---------- DATA EXTRACT

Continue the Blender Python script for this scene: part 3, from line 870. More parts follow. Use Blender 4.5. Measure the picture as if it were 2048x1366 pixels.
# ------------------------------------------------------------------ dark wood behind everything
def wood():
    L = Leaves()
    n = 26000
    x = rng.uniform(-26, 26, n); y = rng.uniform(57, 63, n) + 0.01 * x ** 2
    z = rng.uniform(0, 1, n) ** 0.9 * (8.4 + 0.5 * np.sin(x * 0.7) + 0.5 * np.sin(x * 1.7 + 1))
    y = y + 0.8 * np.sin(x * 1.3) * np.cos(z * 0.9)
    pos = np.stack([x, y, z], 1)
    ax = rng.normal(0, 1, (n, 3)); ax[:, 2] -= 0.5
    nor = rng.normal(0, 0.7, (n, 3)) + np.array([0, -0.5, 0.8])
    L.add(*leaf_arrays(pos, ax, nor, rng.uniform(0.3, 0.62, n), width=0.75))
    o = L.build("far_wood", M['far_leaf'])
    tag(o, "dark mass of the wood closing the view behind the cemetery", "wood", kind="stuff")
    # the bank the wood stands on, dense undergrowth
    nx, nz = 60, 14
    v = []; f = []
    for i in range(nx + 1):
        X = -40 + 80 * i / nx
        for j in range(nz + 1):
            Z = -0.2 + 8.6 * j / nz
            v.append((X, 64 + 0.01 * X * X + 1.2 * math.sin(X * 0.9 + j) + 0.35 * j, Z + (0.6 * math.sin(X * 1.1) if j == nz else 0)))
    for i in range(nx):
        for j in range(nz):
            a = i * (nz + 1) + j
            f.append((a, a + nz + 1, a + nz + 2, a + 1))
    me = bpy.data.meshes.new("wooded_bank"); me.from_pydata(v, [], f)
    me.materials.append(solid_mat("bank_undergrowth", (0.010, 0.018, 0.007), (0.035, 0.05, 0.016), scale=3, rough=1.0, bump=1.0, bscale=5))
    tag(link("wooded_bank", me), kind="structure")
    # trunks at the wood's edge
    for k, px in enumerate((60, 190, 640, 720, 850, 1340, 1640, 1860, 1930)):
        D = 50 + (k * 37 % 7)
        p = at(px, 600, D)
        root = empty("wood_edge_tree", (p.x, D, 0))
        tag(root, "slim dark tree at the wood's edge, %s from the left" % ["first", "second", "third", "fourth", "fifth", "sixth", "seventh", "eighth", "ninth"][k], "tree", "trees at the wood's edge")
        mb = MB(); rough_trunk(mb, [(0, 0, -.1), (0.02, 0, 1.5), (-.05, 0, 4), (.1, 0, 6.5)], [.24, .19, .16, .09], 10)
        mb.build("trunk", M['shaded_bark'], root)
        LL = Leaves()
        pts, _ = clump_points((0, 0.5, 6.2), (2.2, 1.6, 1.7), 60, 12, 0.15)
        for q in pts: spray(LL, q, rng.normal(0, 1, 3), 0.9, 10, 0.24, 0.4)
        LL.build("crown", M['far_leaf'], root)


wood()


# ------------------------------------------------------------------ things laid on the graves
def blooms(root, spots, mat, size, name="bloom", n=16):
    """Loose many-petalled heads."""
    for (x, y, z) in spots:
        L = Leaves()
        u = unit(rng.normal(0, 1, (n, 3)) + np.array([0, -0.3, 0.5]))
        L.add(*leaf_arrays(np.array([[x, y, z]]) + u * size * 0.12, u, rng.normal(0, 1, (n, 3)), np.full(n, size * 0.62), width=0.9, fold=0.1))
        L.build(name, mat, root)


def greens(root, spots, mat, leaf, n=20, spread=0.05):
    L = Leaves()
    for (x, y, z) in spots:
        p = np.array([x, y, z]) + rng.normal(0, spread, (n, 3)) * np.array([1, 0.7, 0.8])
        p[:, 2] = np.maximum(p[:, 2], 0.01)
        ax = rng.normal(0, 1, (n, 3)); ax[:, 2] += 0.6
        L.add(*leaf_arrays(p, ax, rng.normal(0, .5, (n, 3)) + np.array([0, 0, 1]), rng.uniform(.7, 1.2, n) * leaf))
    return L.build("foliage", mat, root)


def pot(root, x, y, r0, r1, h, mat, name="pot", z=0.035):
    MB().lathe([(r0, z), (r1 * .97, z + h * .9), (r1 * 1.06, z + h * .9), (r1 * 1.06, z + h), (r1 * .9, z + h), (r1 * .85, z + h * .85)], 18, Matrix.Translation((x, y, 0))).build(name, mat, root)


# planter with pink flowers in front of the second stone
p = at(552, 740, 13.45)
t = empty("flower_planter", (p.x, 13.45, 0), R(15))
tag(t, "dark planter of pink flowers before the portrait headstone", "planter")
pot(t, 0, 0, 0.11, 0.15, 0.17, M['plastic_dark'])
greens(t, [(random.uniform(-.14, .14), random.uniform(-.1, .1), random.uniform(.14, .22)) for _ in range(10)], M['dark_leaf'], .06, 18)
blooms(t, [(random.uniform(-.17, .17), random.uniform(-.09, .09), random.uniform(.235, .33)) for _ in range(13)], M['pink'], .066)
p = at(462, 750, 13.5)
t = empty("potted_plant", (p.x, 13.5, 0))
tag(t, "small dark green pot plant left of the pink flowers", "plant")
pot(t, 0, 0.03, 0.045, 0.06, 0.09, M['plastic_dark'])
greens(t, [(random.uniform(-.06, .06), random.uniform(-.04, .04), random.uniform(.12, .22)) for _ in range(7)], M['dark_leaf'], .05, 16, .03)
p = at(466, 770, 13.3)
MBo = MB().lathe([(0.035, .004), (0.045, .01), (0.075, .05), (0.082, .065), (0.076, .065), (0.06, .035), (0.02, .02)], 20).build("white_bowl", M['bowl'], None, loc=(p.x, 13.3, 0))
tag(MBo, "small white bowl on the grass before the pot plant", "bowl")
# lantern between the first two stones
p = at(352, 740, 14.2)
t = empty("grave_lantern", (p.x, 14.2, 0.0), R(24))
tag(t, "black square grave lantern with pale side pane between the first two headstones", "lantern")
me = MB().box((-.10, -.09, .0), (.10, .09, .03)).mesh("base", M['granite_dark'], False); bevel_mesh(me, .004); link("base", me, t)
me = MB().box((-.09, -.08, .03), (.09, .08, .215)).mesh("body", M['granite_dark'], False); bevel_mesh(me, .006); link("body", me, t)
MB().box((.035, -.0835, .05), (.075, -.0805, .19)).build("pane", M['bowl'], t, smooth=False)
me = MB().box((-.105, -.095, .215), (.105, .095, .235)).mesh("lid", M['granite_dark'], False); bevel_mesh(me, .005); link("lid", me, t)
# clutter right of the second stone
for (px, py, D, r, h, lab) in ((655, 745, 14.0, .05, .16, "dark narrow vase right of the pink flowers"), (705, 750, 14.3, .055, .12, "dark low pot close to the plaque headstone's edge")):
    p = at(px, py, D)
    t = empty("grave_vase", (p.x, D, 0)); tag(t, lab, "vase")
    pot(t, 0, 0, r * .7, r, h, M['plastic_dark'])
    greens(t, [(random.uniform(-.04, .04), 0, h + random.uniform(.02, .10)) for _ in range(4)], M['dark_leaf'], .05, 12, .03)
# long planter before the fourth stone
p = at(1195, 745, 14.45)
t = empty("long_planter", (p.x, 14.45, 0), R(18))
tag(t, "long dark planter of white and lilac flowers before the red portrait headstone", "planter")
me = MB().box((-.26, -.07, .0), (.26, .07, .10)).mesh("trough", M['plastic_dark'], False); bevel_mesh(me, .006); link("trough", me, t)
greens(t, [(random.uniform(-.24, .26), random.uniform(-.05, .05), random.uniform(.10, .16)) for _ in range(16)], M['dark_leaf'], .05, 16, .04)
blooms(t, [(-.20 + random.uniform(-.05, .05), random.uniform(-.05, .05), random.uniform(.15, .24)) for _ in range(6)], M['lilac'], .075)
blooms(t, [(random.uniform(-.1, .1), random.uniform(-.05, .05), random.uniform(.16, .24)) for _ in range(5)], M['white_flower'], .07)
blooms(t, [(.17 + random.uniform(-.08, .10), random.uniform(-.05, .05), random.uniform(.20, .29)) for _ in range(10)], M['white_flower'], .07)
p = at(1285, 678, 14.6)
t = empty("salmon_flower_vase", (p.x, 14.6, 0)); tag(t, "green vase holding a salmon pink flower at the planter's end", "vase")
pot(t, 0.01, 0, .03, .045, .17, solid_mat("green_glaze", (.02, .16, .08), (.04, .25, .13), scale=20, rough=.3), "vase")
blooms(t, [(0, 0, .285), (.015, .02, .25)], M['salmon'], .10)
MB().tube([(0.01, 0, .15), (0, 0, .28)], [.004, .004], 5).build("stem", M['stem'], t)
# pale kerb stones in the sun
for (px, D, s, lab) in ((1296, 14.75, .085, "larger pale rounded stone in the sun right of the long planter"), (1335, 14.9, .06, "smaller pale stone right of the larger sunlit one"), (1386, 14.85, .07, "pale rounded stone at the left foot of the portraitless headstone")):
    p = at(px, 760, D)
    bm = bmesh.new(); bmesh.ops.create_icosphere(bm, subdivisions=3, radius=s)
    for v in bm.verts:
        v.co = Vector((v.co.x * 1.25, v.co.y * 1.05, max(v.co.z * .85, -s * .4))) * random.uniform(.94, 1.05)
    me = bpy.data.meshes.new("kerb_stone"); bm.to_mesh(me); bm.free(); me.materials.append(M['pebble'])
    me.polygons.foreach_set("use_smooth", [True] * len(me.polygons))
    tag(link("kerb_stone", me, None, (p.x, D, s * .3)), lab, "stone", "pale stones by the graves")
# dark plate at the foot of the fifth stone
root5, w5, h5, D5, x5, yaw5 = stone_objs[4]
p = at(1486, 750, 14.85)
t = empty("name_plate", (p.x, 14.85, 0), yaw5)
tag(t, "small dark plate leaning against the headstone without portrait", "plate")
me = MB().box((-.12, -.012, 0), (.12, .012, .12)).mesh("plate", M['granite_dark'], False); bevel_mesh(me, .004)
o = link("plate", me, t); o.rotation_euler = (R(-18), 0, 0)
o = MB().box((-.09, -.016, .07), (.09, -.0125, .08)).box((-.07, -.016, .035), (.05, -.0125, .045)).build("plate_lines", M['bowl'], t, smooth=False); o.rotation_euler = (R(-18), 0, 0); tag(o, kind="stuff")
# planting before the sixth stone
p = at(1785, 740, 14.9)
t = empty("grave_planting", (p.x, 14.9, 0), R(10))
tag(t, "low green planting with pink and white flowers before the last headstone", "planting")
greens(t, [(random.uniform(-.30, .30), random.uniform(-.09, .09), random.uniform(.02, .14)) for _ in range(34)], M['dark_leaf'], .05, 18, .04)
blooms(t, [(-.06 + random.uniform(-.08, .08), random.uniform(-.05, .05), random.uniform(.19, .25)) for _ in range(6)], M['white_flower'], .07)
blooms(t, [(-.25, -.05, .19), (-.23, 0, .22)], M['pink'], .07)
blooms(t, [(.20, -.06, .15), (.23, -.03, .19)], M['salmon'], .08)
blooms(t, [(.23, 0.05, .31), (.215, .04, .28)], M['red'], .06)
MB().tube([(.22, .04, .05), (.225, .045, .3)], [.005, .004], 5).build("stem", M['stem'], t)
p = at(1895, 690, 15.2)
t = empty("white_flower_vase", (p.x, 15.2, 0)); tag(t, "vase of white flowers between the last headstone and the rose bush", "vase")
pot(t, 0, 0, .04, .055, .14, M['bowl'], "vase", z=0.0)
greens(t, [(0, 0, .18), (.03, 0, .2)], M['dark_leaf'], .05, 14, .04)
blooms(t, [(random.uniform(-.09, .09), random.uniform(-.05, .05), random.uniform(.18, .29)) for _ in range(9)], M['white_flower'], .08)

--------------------

**GIVEN TASK:** Lines from the start of the material above through the line containing "me.from_pydata(v, [], f)" are to be duplicated exactly, and only those.

**WRITTEN SOLUTION:**
Continue the Blender Python script for this scene: part 3, from line 870. More parts follow. Use Blender 4.5. Measure the picture as if it were 2048x1366 pixels.
# ------------------------------------------------------------------ dark wood behind everything
def wood():
    L = Leaves()
    n = 26000
    x = rng.uniform(-26, 26, n); y = rng.uniform(57, 63, n) + 0.01 * x ** 2
    z = rng.uniform(0, 1, n) ** 0.9 * (8.4 + 0.5 * np.sin(x * 0.7) + 0.5 * np.sin(x * 1.7 + 1))
    y = y + 0.8 * np.sin(x * 1.3) * np.cos(z * 0.9)
    pos = np.stack([x, y, z], 1)
    ax = rng.normal(0, 1, (n, 3)); ax[:, 2] -= 0.5
    nor = rng.normal(0, 0.7, (n, 3)) + np.array([0, -0.5, 0.8])
    L.add(*leaf_arrays(pos, ax, nor, rng.uniform(0.3, 0.62, n), width=0.75))
    o = L.build("far_wood", M['far_leaf'])
    tag(o, "dark mass of the wood closing the view behind the cemetery", "wood", kind="stuff")
    # the bank the wood stands on, dense undergrowth
    nx, nz = 60, 14
    v = []; f = []
    for i in range(nx + 1):
        X = -40 + 80 * i / nx
        for j in range(nz + 1):
            Z = -0.2 + 8.6 * j / nz
            v.append((X, 64 + 0.01 * X * X + 1.2 * math.sin(X * 0.9 + j) + 0.35 * j, Z + (0.6 * math.sin(X * 1.1) if j == nz else 0)))
    for i in range(nx):
        for j in range(nz):
            a = i * (nz + 1) + j
            f.append((a, a + nz + 1, a + nz + 2, a + 1))
    me = bpy.data.meshes.new("wooded_bank"); me.from_pydata(v, [], f)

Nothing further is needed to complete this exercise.